| EXERCISE DIRECTIONS |
Give back exactly the lines from the start of the listing to the line containing "scene.render.engine = 'CYCLES'", inclusive, and nothing beyond them.

| DATA SHOWN |
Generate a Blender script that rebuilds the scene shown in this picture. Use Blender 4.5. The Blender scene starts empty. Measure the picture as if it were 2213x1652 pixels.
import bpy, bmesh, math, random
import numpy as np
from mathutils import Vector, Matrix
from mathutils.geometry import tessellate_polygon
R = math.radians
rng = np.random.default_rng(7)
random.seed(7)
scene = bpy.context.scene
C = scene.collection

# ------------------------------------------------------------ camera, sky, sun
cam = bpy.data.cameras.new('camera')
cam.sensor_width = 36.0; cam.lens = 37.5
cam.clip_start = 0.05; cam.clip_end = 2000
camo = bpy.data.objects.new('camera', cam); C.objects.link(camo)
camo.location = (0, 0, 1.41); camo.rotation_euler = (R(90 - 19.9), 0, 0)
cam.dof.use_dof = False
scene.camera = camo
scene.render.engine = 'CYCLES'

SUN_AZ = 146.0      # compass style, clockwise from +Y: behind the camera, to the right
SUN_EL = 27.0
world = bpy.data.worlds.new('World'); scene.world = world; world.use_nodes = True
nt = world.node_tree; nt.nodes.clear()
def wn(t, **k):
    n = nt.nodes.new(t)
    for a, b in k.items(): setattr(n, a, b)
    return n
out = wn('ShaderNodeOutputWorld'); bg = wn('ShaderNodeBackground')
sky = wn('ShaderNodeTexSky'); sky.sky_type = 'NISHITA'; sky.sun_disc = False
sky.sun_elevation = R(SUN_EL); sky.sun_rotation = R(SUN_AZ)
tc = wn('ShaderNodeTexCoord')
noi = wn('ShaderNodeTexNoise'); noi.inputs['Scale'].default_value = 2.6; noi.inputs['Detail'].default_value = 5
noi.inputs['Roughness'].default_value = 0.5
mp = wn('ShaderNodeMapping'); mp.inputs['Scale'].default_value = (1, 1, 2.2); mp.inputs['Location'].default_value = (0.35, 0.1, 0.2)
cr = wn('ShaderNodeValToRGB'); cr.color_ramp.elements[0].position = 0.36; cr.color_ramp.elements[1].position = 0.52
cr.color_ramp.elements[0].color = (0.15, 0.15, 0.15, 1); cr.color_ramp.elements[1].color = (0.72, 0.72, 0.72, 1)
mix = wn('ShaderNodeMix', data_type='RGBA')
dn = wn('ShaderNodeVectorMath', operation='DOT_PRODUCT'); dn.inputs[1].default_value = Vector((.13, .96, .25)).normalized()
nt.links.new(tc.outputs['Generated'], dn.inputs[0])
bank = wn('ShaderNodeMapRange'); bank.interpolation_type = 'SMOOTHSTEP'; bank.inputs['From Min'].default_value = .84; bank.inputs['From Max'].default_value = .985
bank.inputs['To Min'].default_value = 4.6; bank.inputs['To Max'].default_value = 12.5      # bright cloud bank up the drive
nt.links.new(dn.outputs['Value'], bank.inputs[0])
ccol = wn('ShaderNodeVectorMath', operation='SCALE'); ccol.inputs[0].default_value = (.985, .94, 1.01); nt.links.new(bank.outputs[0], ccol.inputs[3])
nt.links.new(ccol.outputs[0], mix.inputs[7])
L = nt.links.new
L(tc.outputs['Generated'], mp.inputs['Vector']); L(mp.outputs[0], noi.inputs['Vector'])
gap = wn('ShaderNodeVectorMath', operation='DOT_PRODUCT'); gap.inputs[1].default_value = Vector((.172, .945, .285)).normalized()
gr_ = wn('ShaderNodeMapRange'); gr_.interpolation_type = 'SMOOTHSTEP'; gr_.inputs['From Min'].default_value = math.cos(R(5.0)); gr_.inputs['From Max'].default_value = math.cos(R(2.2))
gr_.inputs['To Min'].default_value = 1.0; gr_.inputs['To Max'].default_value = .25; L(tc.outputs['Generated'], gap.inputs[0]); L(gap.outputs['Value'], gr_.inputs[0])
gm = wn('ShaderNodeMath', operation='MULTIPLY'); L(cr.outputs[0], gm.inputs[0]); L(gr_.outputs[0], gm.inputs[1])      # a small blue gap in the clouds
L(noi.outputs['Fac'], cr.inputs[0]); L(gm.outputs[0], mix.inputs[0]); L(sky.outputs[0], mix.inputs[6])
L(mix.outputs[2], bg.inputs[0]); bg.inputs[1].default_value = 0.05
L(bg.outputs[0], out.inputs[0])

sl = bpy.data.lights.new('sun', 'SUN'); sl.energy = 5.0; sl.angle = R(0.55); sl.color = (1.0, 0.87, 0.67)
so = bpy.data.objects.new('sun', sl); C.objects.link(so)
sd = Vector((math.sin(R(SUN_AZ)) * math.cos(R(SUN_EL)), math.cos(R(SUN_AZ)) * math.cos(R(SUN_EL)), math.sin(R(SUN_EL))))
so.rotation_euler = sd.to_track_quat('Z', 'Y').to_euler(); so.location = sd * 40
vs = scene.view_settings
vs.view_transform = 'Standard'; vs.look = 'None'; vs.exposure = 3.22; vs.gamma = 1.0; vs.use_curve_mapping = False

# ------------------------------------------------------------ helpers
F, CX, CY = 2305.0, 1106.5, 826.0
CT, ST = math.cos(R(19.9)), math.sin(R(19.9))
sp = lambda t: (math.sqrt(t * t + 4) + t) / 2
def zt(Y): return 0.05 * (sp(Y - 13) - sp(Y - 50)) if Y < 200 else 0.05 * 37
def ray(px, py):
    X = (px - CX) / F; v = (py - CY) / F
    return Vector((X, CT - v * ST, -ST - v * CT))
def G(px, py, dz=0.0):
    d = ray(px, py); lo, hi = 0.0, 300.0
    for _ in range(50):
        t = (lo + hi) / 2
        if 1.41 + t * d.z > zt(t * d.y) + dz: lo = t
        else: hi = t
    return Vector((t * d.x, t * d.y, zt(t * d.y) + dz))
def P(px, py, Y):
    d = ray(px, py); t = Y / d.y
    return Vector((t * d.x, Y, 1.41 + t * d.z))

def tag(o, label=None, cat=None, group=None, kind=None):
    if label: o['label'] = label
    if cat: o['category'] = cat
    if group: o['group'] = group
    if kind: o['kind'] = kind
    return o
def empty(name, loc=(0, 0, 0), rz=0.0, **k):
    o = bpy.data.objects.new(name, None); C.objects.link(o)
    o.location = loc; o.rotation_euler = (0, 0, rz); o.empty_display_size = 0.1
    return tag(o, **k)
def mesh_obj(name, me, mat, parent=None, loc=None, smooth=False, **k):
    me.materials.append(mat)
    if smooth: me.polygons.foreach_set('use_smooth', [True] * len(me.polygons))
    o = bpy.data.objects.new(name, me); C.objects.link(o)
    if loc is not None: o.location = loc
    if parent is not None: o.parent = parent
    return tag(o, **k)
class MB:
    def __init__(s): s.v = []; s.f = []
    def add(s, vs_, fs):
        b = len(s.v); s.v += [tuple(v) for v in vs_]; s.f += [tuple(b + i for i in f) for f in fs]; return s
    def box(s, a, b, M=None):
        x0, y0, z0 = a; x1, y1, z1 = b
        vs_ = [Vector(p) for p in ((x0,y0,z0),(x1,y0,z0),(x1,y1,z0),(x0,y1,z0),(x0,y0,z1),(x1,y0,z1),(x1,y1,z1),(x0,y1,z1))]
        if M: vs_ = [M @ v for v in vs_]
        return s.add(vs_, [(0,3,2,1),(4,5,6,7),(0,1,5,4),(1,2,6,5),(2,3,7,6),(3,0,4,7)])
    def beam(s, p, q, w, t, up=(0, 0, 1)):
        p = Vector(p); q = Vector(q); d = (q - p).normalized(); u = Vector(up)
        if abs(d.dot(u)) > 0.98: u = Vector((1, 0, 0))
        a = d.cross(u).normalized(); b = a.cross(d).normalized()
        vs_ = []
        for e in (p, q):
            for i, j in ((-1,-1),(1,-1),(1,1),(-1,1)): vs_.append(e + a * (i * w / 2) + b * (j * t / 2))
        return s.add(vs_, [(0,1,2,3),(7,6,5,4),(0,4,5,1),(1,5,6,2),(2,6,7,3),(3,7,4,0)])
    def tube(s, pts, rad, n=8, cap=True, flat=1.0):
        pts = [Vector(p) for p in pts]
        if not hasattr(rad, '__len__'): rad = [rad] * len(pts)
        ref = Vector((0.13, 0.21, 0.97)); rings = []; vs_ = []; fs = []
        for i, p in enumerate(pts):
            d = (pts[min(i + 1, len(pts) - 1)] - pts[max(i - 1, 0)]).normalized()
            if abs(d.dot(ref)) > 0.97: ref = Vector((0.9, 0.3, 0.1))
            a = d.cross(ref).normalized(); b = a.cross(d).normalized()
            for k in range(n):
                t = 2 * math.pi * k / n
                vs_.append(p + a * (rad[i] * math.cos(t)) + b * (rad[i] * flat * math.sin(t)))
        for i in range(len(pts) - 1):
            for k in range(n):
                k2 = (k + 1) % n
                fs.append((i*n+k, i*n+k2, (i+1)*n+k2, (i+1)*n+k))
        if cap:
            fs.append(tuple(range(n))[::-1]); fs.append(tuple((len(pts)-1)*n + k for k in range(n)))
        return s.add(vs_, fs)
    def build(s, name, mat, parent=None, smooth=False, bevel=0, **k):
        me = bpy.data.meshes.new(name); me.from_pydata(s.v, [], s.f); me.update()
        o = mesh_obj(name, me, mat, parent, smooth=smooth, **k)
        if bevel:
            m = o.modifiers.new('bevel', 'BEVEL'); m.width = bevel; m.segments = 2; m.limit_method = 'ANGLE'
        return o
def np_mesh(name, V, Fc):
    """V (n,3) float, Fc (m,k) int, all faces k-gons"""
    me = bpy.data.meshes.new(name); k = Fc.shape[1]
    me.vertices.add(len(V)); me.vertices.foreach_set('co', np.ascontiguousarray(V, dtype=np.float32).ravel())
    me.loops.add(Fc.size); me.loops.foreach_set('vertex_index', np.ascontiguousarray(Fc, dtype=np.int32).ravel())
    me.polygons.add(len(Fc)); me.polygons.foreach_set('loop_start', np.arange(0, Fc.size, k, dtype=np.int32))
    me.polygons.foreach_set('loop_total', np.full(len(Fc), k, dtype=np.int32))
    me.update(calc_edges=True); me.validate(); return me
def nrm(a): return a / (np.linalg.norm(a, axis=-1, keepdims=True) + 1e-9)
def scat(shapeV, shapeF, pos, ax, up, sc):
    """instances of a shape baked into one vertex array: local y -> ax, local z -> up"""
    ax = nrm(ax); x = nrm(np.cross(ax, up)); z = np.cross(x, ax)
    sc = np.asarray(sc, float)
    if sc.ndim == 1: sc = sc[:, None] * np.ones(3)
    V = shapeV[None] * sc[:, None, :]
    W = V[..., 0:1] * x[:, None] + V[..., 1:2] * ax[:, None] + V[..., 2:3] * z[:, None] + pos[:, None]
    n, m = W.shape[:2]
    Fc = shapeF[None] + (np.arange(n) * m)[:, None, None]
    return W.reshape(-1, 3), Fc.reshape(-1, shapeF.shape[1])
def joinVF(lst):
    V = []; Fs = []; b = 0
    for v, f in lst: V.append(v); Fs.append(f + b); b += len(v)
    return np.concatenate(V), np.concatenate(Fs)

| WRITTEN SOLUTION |
Generate a Blender script that rebuilds the scene shown in this picture. Use Blender 4.5. The Blender scene starts empty. Measure the picture as if it were 2213x1652 pixels.
import bpy, bmesh, math, random
import numpy as np
from mathutils import Vector, Matrix
from mathutils.geometry import tessellate_polygon
R = math.radians
rng = np.random.default_rng(7)
random.seed(7)
scene = bpy.context.scene
C = scene.collection

# ------------------------------------------------------------ camera, sky, sun
cam = bpy.data.cameras.new('camera')
cam.sensor_width = 36.0; cam.lens = 37.5
cam.clip_start = 0.05; cam.clip_end = 2000
camo = bpy.data.objects.new('camera', cam); C.objects.link(camo)
camo.location = (0, 0, 1.41); camo.rotation_euler = (R(90 - 19.9), 0, 0)
cam.dof.use_dof = False
scene.camera = camo
scene.render.engine = 'CYCLES'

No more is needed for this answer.